Govt urged to import wheat to counter flour crisis

PFMA says hoarders stockpile wheat during procurement drive, exacerbating shortage concerns

design: mohsin alam

KARACHI:

The Pakistan Flour Mills Association (PFMA) has made an urgent plea to the federal government for permission to import one million tonnes of wheat in a bid to avert an impending flour crisis caused by the hoarding of grain during the provincial procurement drive. The association warns that if action is not taken promptly, the nation will face an artificial scarcity of flour.

Speaking to the Express Tribune, PFMA South Zone Chairman, Chaudhry Amir Abdullah revealed that the proposal to import the wheat had been submitted to the Ministry of National Food Security and Research, and the ministry is currently reviewing it.

After chairing a national-level meeting held in Pishin, Balochistan, Abdullah emphasised the need for immediate action.

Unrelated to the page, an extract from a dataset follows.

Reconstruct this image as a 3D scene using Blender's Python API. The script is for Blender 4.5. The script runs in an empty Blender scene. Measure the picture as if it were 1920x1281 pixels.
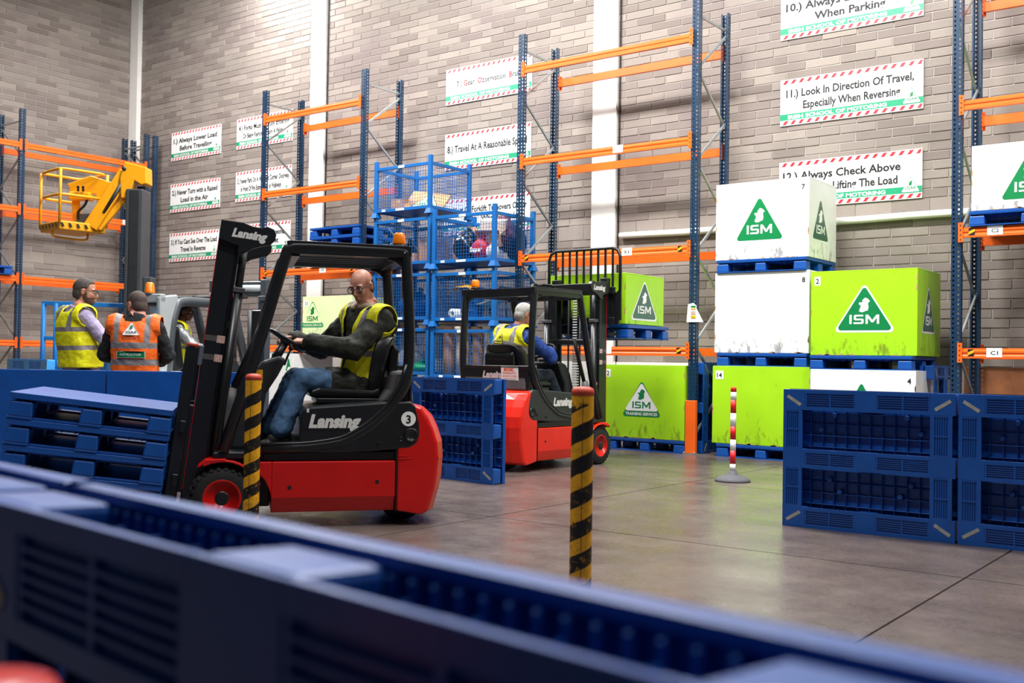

The imported wheat, if approved, would cost millers around Rs85-90/kg, significantly lower than the current price of locally grown wheat, which stands at Rs125/kg. This price differential would translate into a retail price of approximately Rs110/kg for the imported wheat flour, as opposed to the current range of Rs150-175/kg for locally produced flour.

Despite the potential cost advantage, concerns arise regarding the quality of the imported flour compared to locally produced flour. While the quality of the latter remains superior, the price of flour (No 2.5) made from local wheat has more than doubled in recent years, reaching Rs70/kg some two years ago compared to the present cost of Rs125/kg.

The PFMA chairman pointed out that despite Prime Minister Shehbaz Sharif’s claim of a bumper wheat crop of 27-28 million tonnes during the current production season (Mar-May 2023), flour mills remain empty due to the prohibition on millers by the provincial governments of Punjab and Sindh from procuring wheat this year.

Approximately 70% of the country’s wheat is produced in Punjab, with the remaining 30% in Sindh. Abdullah alleges that hoarders, including those associated with the rice and cotton industries, have taken advantage of the provincial governments’ allowance to stockpile wheat.

The provincial governments have opted to restrict the private sector from procuring wheat directly from growers this season. They have instead mandated that the provincial food departments and the federal Pakistan Agriculture Storage and Services (PASSCO) procure the grain to build buffer stocks, with millers allowed to purchase from these reserves. This buffer stock strategy aims to stabilise wheat and flour prices in wholesale and retail markets throughout the year.

However, the current situation is exacerbating the wheat and flour price crisis, with wheat available from growers at Rs100/kg costing Rs125/kg in Karachi due to corruption at multiple checkposts.

Truck drivers are forced to pay bribes to proceed or have their trucks seized and unloaded at government warehouses.

Highlighting the inefficiency of the procurement drive, Abdullah noted that the Punjab food department has only managed to procure 3.5 million tonnes of wheat this year, a significant decline from the 4.5 million tonnes procured last year. Similarly, the Sindh food department has achieved only half of its target, producing 700,000 tonnes against a set target of 1.4 million tonnes.

The Sindh government’s failure to honour a written agreement allowing free movement of wheat from May 15, 2023, has exacerbated the plight of millers. As a result, flour mills remain idle, aggravating the overall shortage.

To address the current challenges and prevent future crises, Abdullah urged the federal government to make wheat a national subject rather than a provincial one, under the 18th amendment.

He also called for continuous procurement by millers throughout the production season and urged the government to facilitate wheat imports year-round to ensure exports of flour and other wheat products to international markets.

Published in The Express Tribune, May 28th, 2023.